5ème paragraphe: la petite surdouée c'est Paloma pas Colombe, non?

je suis en train de le lire et j'avoue que j'ai un peu de mal avec l'alternance des deux narrateurs, je n'accroche pas trop. Je me demande si je n'aurais pas préféré lire les deux versions l'une à la suite de l'autre...

Une Russe à Paris a dit…

Bien vu! Il s'agit de Paloma, effectivement (c'est rectifié). Je les confonds, car Paloma veut justement dire colombe!

En ce qui concerne l'alternance des narrateurs, je crois qu'au début j'avais également du mal, ça me semblait laborieux, mais plus loin dans le livre ça a tout son sens!

Mais je suis d'accord, on aurait pu en faire deux romans (ou nouvelles)...

Tu me diras ce que tu en as pensé quand tu auras fini!

Anonyme a dit…

j'ai moi aussi été agacée par bon nombre de passages dans ce livre.

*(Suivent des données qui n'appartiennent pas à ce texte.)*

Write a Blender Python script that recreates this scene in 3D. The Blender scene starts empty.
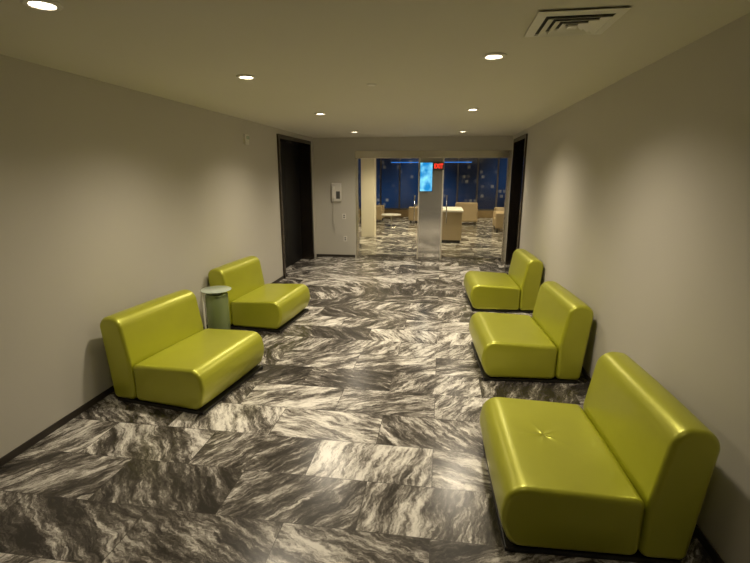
import bpy, bmesh, math, random
from mathutils import Vector, Matrix
random.seed(3)
S = bpy.context.scene
try:
    S.view_settings.view_transform = 'Standard'
    S.view_settings.look = 'None'
except Exception as e:
    print(e)

# ---------------------------------------------------------------- materials
def mat(name, color, rough=0.5, metal=0.0, spec=0.5, bump=0.0, bscale=20.0, var=0.0, vscale=3.0, emit=None, estr=0.0, coat=0.0, sheen=0.0, pucker=None):
    m = bpy.data.materials.new(name); m.use_nodes = True
    nt = m.node_tree; b = nt.nodes['Principled BSDF']
    b.inputs['Base Color'].default_value = (*color, 1)
    b.inputs['Roughness'].default_value = rough
    b.inputs['Metallic'].default_value = metal
    b.inputs['Specular IOR Level'].default_value = spec
    b.inputs['Coat Weight'].default_value = coat
    b.inputs['Coat Roughness'].default_value = 0.3
    b.inputs['Sheen Weight'].default_value = sheen
    tc = nt.nodes.new('ShaderNodeTexCoord')
    if var > 0:
        n = nt.nodes.new('ShaderNodeTexNoise'); n.inputs['Scale'].default_value = vscale
        n.inputs['Detail'].default_value = 4
        nt.links.new(tc.outputs['Object'], n.inputs['Vector'])
        mx = nt.nodes.new('ShaderNodeMix'); mx.data_type = 'RGBA'
        mx.inputs[6].default_value = (*[c*(1-var) for c in color], 1)
        mx.inputs[7].default_value = (*[min(1, c*(1+var)) for c in color], 1)
        nt.links.new(n.outputs['Fac'], mx.inputs[0])
        nt.links.new(mx.outputs[2], b.inputs['Base Color'])
    if bump > 0:
        n2 = nt.nodes.new('ShaderNodeTexNoise'); n2.inputs['Scale'].default_value = bscale
        n2.inputs['Detail'].default_value = 3
        nt.links.new(tc.outputs['Object'], n2.inputs['Vector'])
        bp = nt.nodes.new('ShaderNodeBump'); bp.inputs['Strength'].default_value = bump
        bp.inputs['Distance'].default_value = 0.01
        nt.links.new(n2.outputs['Fac'], bp.inputs['Height'])
        last = bp
        if pucker:
            def mth(op, *a):
                q = nt.nodes.new('ShaderNodeMath'); q.operation = op
                for i, v in enumerate(a):
                    if isinstance(v, (int, float)): q.inputs[i].default_value = v
                    else: nt.links.new(v, q.inputs[i])
                return q.outputs[0]
            sp = nt.nodes.new('ShaderNodeSeparateXYZ'); nt.links.new(tc.outputs['Object'], sp.inputs[0])
            dx = mth('SUBTRACT', sp.outputs[0], pucker[0]); dy = mth('SUBTRACT', sp.outputs[1], pucker[1])
            r = mth('SQRT', mth('ADD', mth('MULTIPLY', dx, dx), mth('MULTIPLY', dy, dy)))
            th = mth('ARCTAN2', dy, dx)
            star = mth('ADD', mth('MULTIPLY', mth('ABSOLUTE', mth('SINE', mth('MULTIPLY', th, 2.5))), 0.7), 0.3)
            f = mth('EXPONENT', mth('MULTIPLY', mth('DIVIDE', r, 0.07), -1.0))
            hgt = mth('MULTIPLY', mth('MULTIPLY', f, star), -1.0)
            b3 = nt.nodes.new('ShaderNodeBump'); b3.inputs['Strength'].default_value = 0.85; b3.inputs['Distance'].default_value = 0.018
            nt.links.new(hgt, b3.inputs['Height']); nt.links.new(bp.outputs['Normal'], b3.inputs['Normal'])
            last = b3
        nt.links.new(last.outputs['Normal'], b.inputs['Normal'])
    if emit:
        b.inputs['Emission Color'].default_value = (*emit, 1)
        b.inputs['Emission Strength'].default_value = estr
    return m

def glass_mat(name, tint=(0.9,0.95,0.93), refl=0.12):
    m = bpy.data.materials.new(name); m.use_nodes = True
    nt = m.node_tree; nt.nodes.clear()
    o = nt.nodes.new('ShaderNodeOutputMaterial')
    t = nt.nodes.new('ShaderNodeBsdfTransparent'); t.inputs[0].default_value = (*tint, 1)
    g = nt.nodes.new('ShaderNodeBsdfGlossy'); g.inputs['Roughness'].default_value = 0.03
    mx = nt.nodes.new('ShaderNodeMixShader')
    lw = nt.nodes.new('ShaderNodeLayerWeight'); lw.inputs[0].default_value = refl
    nt.links.new(lw.outputs['Fresnel'], mx.inputs[0])
    nt.links.new(t.outputs[0], mx.inputs[1]); nt.links.new(g.outputs[0], mx.inputs[2])
    nt.links.new(mx.outputs[0], o.inputs[0])
    return m

def floor_mat():
    m = bpy.data.materials.new('marble_tile'); m.use_nodes = True
    nt = m.node_tree; N = nt.nodes; L = nt.links
    b = N['Principled BSDF']
    TW, TH = 0.80, 0.40
    def math_(op, a, bb=None, c=None):
        n = N.new('ShaderNodeMath'); n.operation = op
        for i, v in enumerate((a, bb, c)):
            if v is None: continue
            if isinstance(v, (int, float)): n.inputs[i].default_value = v
            else: L.new(v, n.inputs[i])
        return n.outputs[0]
    tc = N.new('ShaderNodeTexCoord')
    sp = N.new('ShaderNodeSeparateXYZ'); L.new(tc.outputs['Object'], sp.inputs[0])
    x, y = sp.outputs[0], sp.outputs[1]
    ry = math_('DIVIDE', y, TH)
    row = math_('FLOOR', ry)
    fy = math_('SUBTRACT', ry, row)
    off = math_('MULTIPLY', math_('FLOORED_MODULO', row, 2.0), 0.5)
    rx = math_('ADD', math_('DIVIDE', x, TW), off)
    col = math_('FLOOR', rx)
    fx = math_('SUBTRACT', rx, col)
    ex = math_('MULTIPLY', math_('MINIMUM', fx, math_('SUBTRACT', 1.0, fx)), TW)
    ey = math_('MULTIPLY', math_('MINIMUM', fy, math_('SUBTRACT', 1.0, fy)), TH)
    e = math_('MINIMUM', ex, ey)
    joint = math_('LESS_THAN', e, 0.0022)
    idv = N.new('ShaderNodeCombineXYZ'); L.new(col, idv.inputs[0]); L.new(row, idv.inputs[1])
    wn = N.new('ShaderNodeTexWhiteNoise'); wn.noise_dimensions = '2D'; L.new(idv.outputs[0], wn.inputs['Vector'])
    rnd = wn.outputs['Value']
    sc = N.new('ShaderNodeSeparateColor'); L.new(wn.outputs['Color'], sc.inputs[0])
    ang = math_('ADD', math_('MULTIPLY', math_('SUBTRACT', sc.outputs[0], 0.5), 1.0),
                math_('SUBTRACT', math_('MULTIPLY', math_('GREATER_THAN', sc.outputs[1], 0.58), 1.6), 0.85))
    pos = N.new('ShaderNodeCombineXYZ'); L.new(x, pos.inputs[0]); L.new(y, pos.inputs[1])
    L.new(math_('MULTIPLY', rnd, 37.0), pos.inputs[2])
    wz = N.new('ShaderNodeTexNoise'); wz.inputs['Scale'].default_value = 3.2; wz.inputs['Detail'].default_value = 8
    wz.inputs['Roughness'].default_value = 0.66
    L.new(pos.outputs[0], wz.inputs['Vector'])
    vs = N.new('ShaderNodeVectorMath'); vs.operation = 'SUBTRACT'; L.new(wz.outputs['Color'], vs.inputs[0]); vs.inputs[1].default_value = (0.5, 0.5, 0.5)
    vm = N.new('ShaderNodeVectorMath'); vm.operation = 'SCALE'; L.new(vs.outputs[0], vm.inputs[0]); vm.inputs['Scale'].default_value = 0.17
    va = N.new('ShaderNodeVectorMath'); va.operation = 'ADD'; L.new(pos.outputs[0], va.inputs[0]); L.new(vm.outputs[0], va.inputs[1])
    vr = N.new('ShaderNodeVectorRotate'); vr.rotation_type = 'Z_AXIS'
    L.new(va.outputs[0], vr.inputs['Vector']); L.new(ang, vr.inputs['Angle'])
    def streak(sx, sy, detail, dist, rough=0.6):
        mp = N.new('ShaderNodeMapping'); mp.inputs['Scale'].default_value = (sx, sy, 1)
        L.new(vr.outputs[0], mp.inputs[0])
        n = N.new('ShaderNodeTexNoise'); n.inputs['Scale'].default_value = 1.0
        n.inputs['Detail'].default_value = detail; n.inputs['Roughness'].default_value = rough
        n.inputs['Distortion'].default_value = dist
        L.new(mp.outputs[0], n.inputs['Vector'])
        return n.outputs['Fac']
    a = streak(2.0, 8.5, 13, 0.2, 0.76)
    c = streak(7.0, 46.0, 8, 0.2, 0.8)
    g = streak(2.6, 14.0, 8, 0.3, 0.7)
    ridge = math_('SUBTRACT', 1.0, math_('MULTIPLY', math_('ABSOLUTE', math_('SUBTRACT', g, 0.5)), 9.0), None)
    ridge = math_('MAXIMUM', ridge, 0.0)
    v = math_('ADD', math_('MULTIPLY', a, 0.68), math_('MULTIPLY', c, 0.32))
    v = math_('ADD', v, math_('MULTIPLY', math_('SUBTRACT', sc.outputs[2], 0.5), 0.08))
    v = math_('SUBTRACT', v, math_('MULTIPLY', ridge, 0.028))
    cr = N.new('ShaderNodeValToRGB'); L.new(v, cr.inputs[0])
    els = cr.color_ramp.elements
    els[0].position = 0.40; els[0].color = (0.032, 0.028, 0.024, 1)
    els[1].position = 0.58; els[1].color = (0.88, 0.85, 0.79, 1)
    k = els.new(0.462); k.color = (0.098, 0.087, 0.076, 1)
    k = els.new(0.495); k.color = (0.235, 0.215, 0.19, 1)
    k = els.new(0.528); k.color = (0.52, 0.49, 0.445, 1)
    mx = N.new('ShaderNodeMix'); mx.data_type = 'RGBA'
    L.new(joint, mx.inputs[0]); L.new(cr.outputs[0], mx.inputs[6]); mx.inputs[7].default_value = (0.07, 0.062, 0.054, 1)
    L.new(mx.outputs[2], b.inputs['Base Color'])
    b.inputs['Roughness'].default_value = 0.25
    bp = N.new('ShaderNodeBump'); bp.inputs['Strength'].default_value = 0.14; bp.inputs['Distance'].default_value = 0.004
    L.new(v, bp.inputs['Height']); L.new(bp.outputs['Normal'], b.inputs['Normal'])
    return m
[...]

L'alignement en continu de citations est ce qui m'a le plus dérangée. Citer Tolstoï ne fait pas de vous Tolstoï, je ne sais pas si l'auteur l'a compris...C'est la logique du "culturel pour le culturel", "je cite donc je suis quelqu'un de cultivé". Ce genre de système ne mène généralement nulle part...

Une Russe à Paris a dit…

Les citations m'ont moins ennuyées (à part peut-être le philosophe allemand dont elle parle sans arrêt), car pour la plupart (en ce qui concerne la littérature russe) je les connaissais déjà par coeur depuis le lycée, je ne les voyais donc pas comme de l'étalage de références culturelles... En revanche, à un moment ça commence à sentir le Paulo Coelho et là j'ai du mal!